EXTRACTED DATA
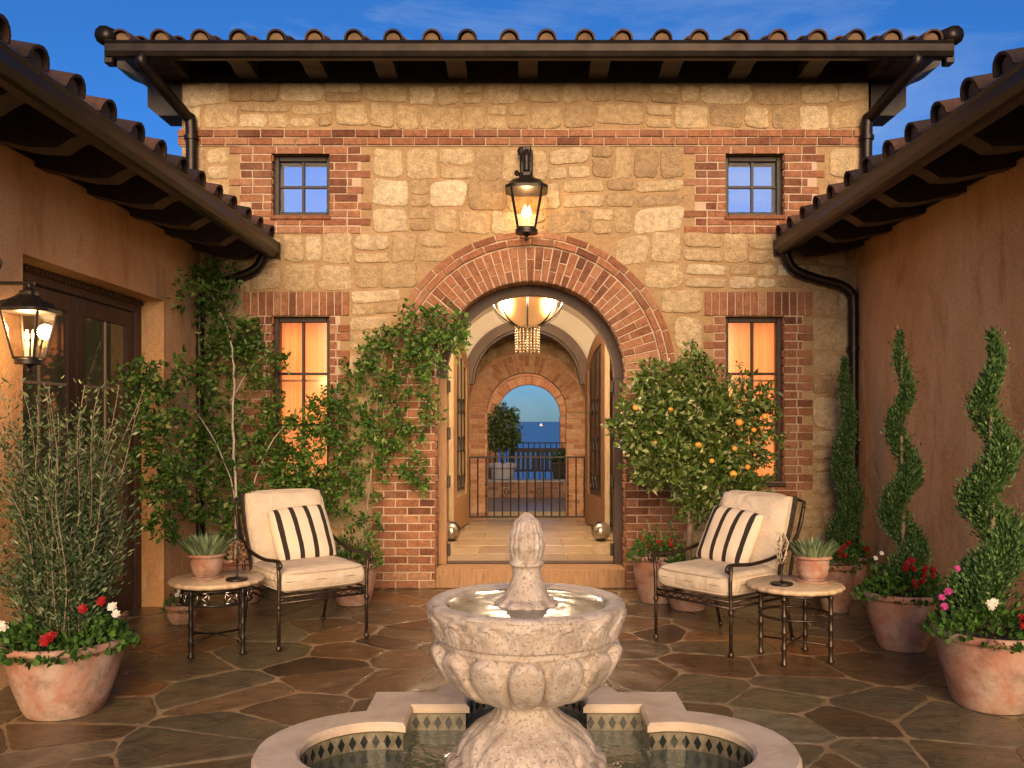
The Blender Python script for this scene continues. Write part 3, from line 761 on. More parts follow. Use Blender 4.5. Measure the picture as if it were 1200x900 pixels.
# arched leaves of the far door folded back toward the viewer
for sx in (-1,1):
    hx,hy=BX+sx*(BR-.03),3.74; ex,ey=(ACX+sx*.985),2.72
    L=Vector((ex-hx,ey-hy,0)); ln=L.length; L.normalize(); T=Vector((-L.y,L.x,0))
    if T.x*sx>0: T=-T      # T points to the middle of the passage
    t=.035; out=[]
    def topz(u): return BZ + math.sqrt(max(.0004, 1-(1-u)**2))*.66
    leaf=MB(); K=14
    def slab(mb, pts, off0, off1):
        vs=[];n=len(pts)
        for off in (off0,off1):
            for (u,z) in pts:
                p=Vector((hx,hy,0))+L*(u*ln)+T*off; vs.append((p.x,p.y,z))
        mb.add(vs,[tuple(range(n)),tuple(range(2*n-1,n-1,-1))]+[((i+1)%n,i,n+i,n+(i+1)%n) for i in range(n)])
    # stiles and rails
    slab(leaf,[(0,FZ+.02),(.16,FZ+.02),(.16,topz(.16)),(.08,topz(.08)),(0,topz(0))],-t,t)
    slab(leaf,[(.84,FZ+.02),(1,FZ+.02),(1,topz(1)),(.92,topz(.92)),(.84,topz(.84))],-t,t)
    slab(leaf,[(.16,FZ+.02),(.84,FZ+.02),(.84,.62),(.16,.62)],-t,t)
    pts=[(u,topz(u)) for u in [.16+.68*k/10 for k in range(11)]]
    slab(leaf,[(u,z-.17) for u,z in pts]+pts[::-1],-t,t)
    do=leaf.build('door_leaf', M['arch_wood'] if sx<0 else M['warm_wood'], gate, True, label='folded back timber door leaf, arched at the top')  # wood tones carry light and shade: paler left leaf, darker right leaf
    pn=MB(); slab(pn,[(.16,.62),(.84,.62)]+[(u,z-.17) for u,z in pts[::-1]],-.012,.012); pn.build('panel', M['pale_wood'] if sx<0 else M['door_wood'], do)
    gr=MB()
    for k in range(3):
        u=.28+.22*k; p=Vector((hx,hy,0))+L*(u*ln)+T*.03; gr.tube([(p.x,p.y,.72),(p.x,p.y,topz(u)-.25)],.009,6)
    for z in (.80,1.3,1.8):
        for k in range(3):
            u=.34+.16*k; c=Vector((hx,hy,z))+L*(u*ln)+T*.03
            gr.tube([c+L*(math.cos(a)*.065)+Vector((0,0,math.sin(a)*.1)) for a in [2*PI*q/14 for q in range(15)]],.008,5,False)
    gr.build('grille', M['iron'], do)
    ed=MB(); slab(ed,[(1.0,FZ+.02),(1.012,FZ+.02),(1.012,topz(1)),(1.0,topz(1))],-.03,.03); ed.build('edge_strip', M['pale_wood'], do)
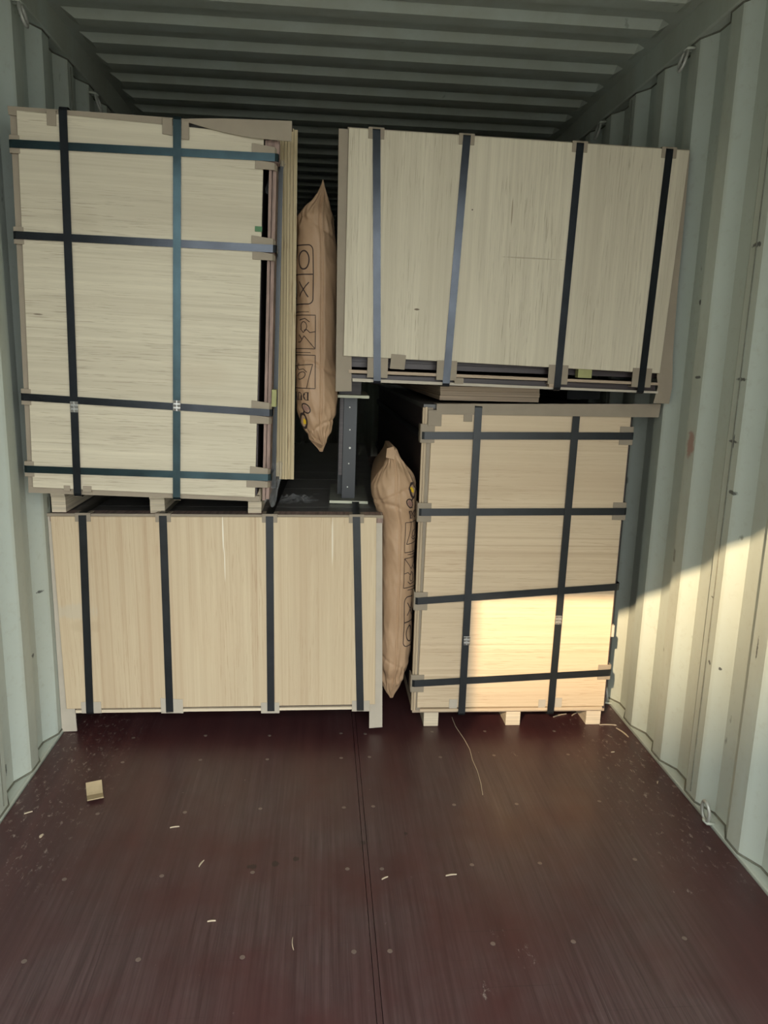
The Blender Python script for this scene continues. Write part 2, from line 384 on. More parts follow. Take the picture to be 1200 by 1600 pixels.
def prot(pk, u, v, su, sv, edge, y0=-.0158, mat='card', tilt=0.0, wrap=.05, t=.0035):
    """bent cardboard corner piece under a strap. edge = 't','b','l','r' : the pack edge it is folded over"""
    mb = MB(); c = math.sin(tilt)*su*.5; y1 = y0+t
    mb.sheet([(u-su/2, v-sv/2-c), (u+su/2, v-sv/2+c), (u+su/2, v+sv/2+c), (u-su/2, v+sv/2-c)], y0, y1)
    a, b = y0+t*.5, y0+wrap
    if edge == 't': mb.box(u-su/2, u+su/2, a, b, v+sv/2-.001, v+sv/2+t)
    if edge == 'b': mb.box(u-su/2, u+su/2, a, b, v-sv/2-t, v-sv/2+.001)
    if edge == 'l': mb.box(u-su/2-t, u-su/2+.001, a, b, v-sv/2, v+sv/2)
    if edge == 'r': mb.box(u+su/2-.001, u+su/2+t, a, b, v-sv/2, v+sv/2)
    return mb.build('corner_protector', mat, pk, bevel=.001)
def seal(pk, u, v, rot=0, y=-.0175):
    mb = MB()
    mb.box(u-.0125, u+.0125, y-.002, y, v-.019, v+.019)
    for k in range(3):      # crimped humps
        z = v-.0135+k*.0135
        for sx in (-1, 1):
            mb.hexa([(u+sx*.0075-.0055,y-.002,z-.005),(u+sx*.0075+.0055,y-.002,z-.005),(u+sx*.0075+.0055,y-.0005,z-.005),(u+sx*.0075-.0055,y-.0005,z-.005),
                     (u+sx*.0075-.0055,y-.007,z+.004),(u+sx*.0075+.0055,y-.007,z+.004),(u+sx*.0075+.0055,y-.0005,z+.005),(u+sx*.0075-.0055,y-.0005,z+.005)])
    return mb.build('strap_seal', 'seal', pk, bevel=.001)
def boards(x0, x1, y0, y1, z0, z1, axis, th=.021, jit=.004, skipfront=True):
    """stack of sheets filling a block; axis 'z' lying flat, 'x' standing on edge"""
    mb = MB(); lo, hi = (z0, z1) if axis == 'z' else (x0, x1)
    nn = max(2, round((hi-lo)/th)); t = (hi-lo)/nn
    for i in range(nn):
        j = random.uniform(0, jit); k = random.uniform(0, jit)
        a, b = lo+i*t+.0006, lo+(i+1)*t-.0006
        if axis == 'z': mb.box(x0+j, x1-k, y0+k, y1-j, a, b)
        else: mb.box(a, b, y0+k, y1-j, z0+j, z1-k)
    return mb

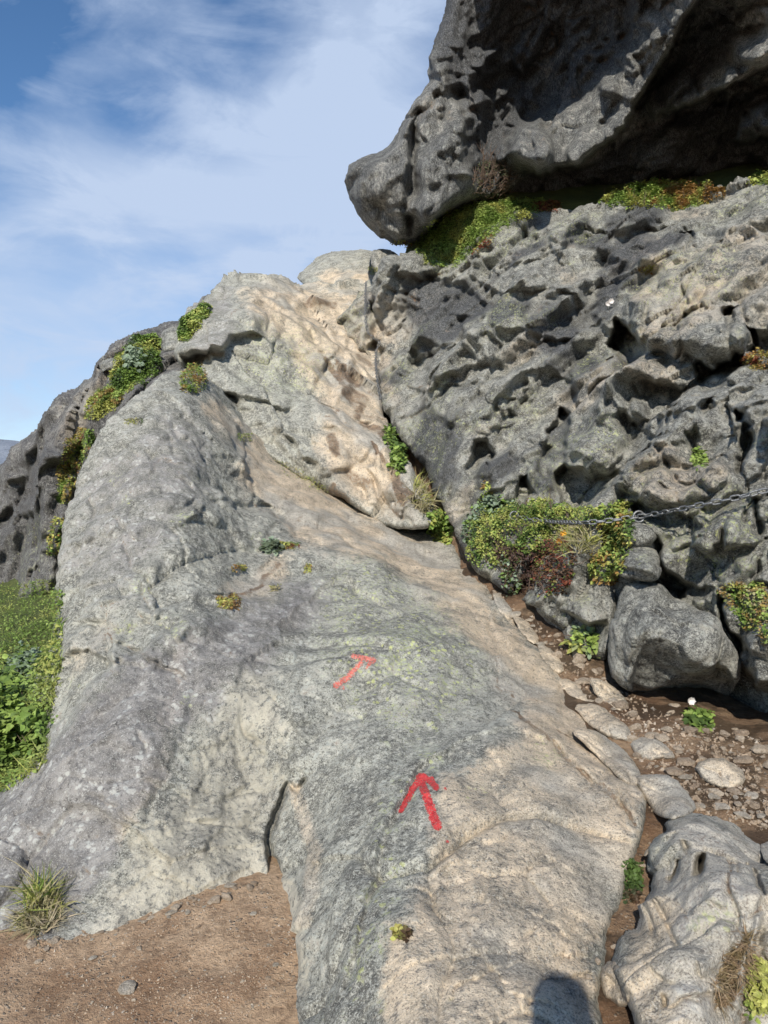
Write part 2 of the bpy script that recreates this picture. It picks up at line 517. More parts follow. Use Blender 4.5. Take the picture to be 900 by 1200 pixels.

EXERCISE INSTRUCTIONS
Leave every image out, and retype the material exactly.

EXERCISE RESULT
The Blender Python script for this scene continues. Write part 3, from line 761 on. More parts follow. Use Blender 4.5. Measure the picture as if it were 1200x900 pixels.
# arched leaves of the far door folded back toward the viewer
for sx in (-1,1):
    hx,hy=BX+sx*(BR-.03),3.74; ex,ey=(ACX+sx*.985),2.72
    L=Vector((ex-hx,ey-hy,0)); ln=L.length; L.normalize(); T=Vector((-L.y,L.x,0))
    if T.x*sx>0: T=-T      # T points to the middle of the passage
    t=.035; out=[]
    def topz(u): return BZ + math.sqrt(max(.0004, 1-(1-u)**2))*.66
    leaf=MB(); K=14
    def slab(mb, pts, off0, off1):
        vs=[];n=len(pts)
        for off in (off0,off1):
            for (u,z) in pts:
                p=Vector((hx,hy,0))+L*(u*ln)+T*off; vs.append((p.x,p.y,z))
        mb.add(vs,[tuple(range(n)),tuple(range(2*n-1,n-1,-1))]+[((i+1)%n,i,n+i,n+(i+1)%n) for i in range(n)])
    # stiles and rails
    slab(leaf,[(0,FZ+.02),(.16,FZ+.02),(.16,topz(.16)),(.08,topz(.08)),(0,topz(0))],-t,t)
    slab(leaf,[(.84,FZ+.02),(1,FZ+.02),(1,topz(1)),(.92,topz(.92)),(.84,topz(.84))],-t,t)
    slab(leaf,[(.16,FZ+.02),(.84,FZ+.02),(.84,.62),(.16,.62)],-t,t)
    pts=[(u,topz(u)) for u in [.16+.68*k/10 for k in range(11)]]
    slab(leaf,[(u,z-.17) for u,z in pts]+pts[::-1],-t,t)
    do=leaf.build('door_leaf', M['arch_wood'] if sx<0 else M['warm_wood'], gate, True, label='folded back timber door leaf, arched at the top')  # wood tones carry light and shade: paler left leaf, darker right leaf
    pn=MB(); slab(pn,[(.16,.62),(.84,.62)]+[(u,z-.17) for u,z in pts[::-1]],-.012,.012); pn.build('panel', M['pale_wood'] if sx<0 else M['door_wood'], do)
    gr=MB()
    for k in range(3):
        u=.28+.22*k; p=Vector((hx,hy,0))+L*(u*ln)+T*.03; gr.tube([(p.x,p.y,.72),(p.x,p.y,topz(u)-.25)],.009,6)
    for z in (.80,1.3,1.8):
        for k in range(3):
            u=.34+.16*k; c=Vector((hx,hy,z))+L*(u*ln)+T*.03
            gr.tube([c+L*(math.cos(a)*.065)+Vector((0,0,math.sin(a)*.1)) for a in [2*PI*q/14 for q in range(15)]],.008,5,False)
    gr.build('grille', M['iron'], do)
    ed=MB(); slab(ed,[(1.0,FZ+.02),(1.012,FZ+.02),(1.012,topz(1)),(1.0,topz(1))],-.03,.03); ed.build('edge_strip', M['pale_wood'], do)
The Blender Python script for this scene continues. Write part 2, from line 384 on. More parts follow. Take the picture to be 1200 by 1600 pixels.
def prot(pk, u, v, su, sv, edge, y0=-.0158, mat='card', tilt=0.0, wrap=.05, t=.0035):
    """bent cardboard corner piece under a strap. edge = 't','b','l','r' : the pack edge it is folded over"""
    mb = MB(); c = math.sin(tilt)*su*.5; y1 = y0+t
    mb.sheet([(u-su/2, v-sv/2-c), (u+su/2, v-sv/2+c), (u+su/2, v+sv/2+c), (u-su/2, v+sv/2-c)], y0, y1)
    a, b = y0+t*.5, y0+wrap
    if edge == 't': mb.box(u-su/2, u+su/2, a, b, v+sv/2-.001, v+sv/2+t)
    if edge == 'b': mb.box(u-su/2, u+su/2, a, b, v-sv/2-t, v-sv/2+.001)
    if edge == 'l': mb.box(u-su/2-t, u-su/2+.001, a, b, v-sv/2, v+sv/2)
    if edge == 'r': mb.box(u+su/2-.001, u+su/2+t, a, b, v-sv/2, v+sv/2)
    return mb.build('corner_protector', mat, pk, bevel=.001)
def seal(pk, u, v, rot=0, y=-.0175):
    mb = MB()
    mb.box(u-.0125, u+.0125, y-.002, y, v-.019, v+.019)
    for k in range(3):      # crimped humps
        z = v-.0135+k*.0135
        for sx in (-1, 1):
            mb.hexa([(u+sx*.0075-.0055,y-.002,z-.005),(u+sx*.0075+.0055,y-.002,z-.005),(u+sx*.0075+.0055,y-.0005,z-.005),(u+sx*.0075-.0055,y-.0005,z-.005),
                     (u+sx*.0075-.0055,y-.007,z+.004),(u+sx*.0075+.0055,y-.007,z+.004),(u+sx*.0075+.0055,y-.0005,z+.005),(u+sx*.0075-.0055,y-.0005,z+.005)])
    return mb.build('strap_seal', 'seal', pk, bevel=.001)
def boards(x0, x1, y0, y1, z0, z1, axis, th=.021, jit=.004, skipfront=True):
    """stack of sheets filling a block; axis 'z' lying flat, 'x' standing on edge"""
    mb = MB(); lo, hi = (z0, z1) if axis == 'z' else (x0, x1)
    nn = max(2, round((hi-lo)/th)); t = (hi-lo)/nn
    for i in range(nn):
        j = random.uniform(0, jit); k = random.uniform(0, jit)
        a, b = lo+i*t+.0006, lo+(i+1)*t-.0006
        if axis == 'z': mb.box(x0+j, x1-k, y0+k, y1-j, a, b)
        else: mb.box(a, b, y0+k, y1-j, z0+j, z1-k)
    return mb

Write part 2 of the bpy script that recreates this picture. It picks up at line 517. More parts follow. Use Blender 4.5. Take the picture to be 900 by 1200 pixels.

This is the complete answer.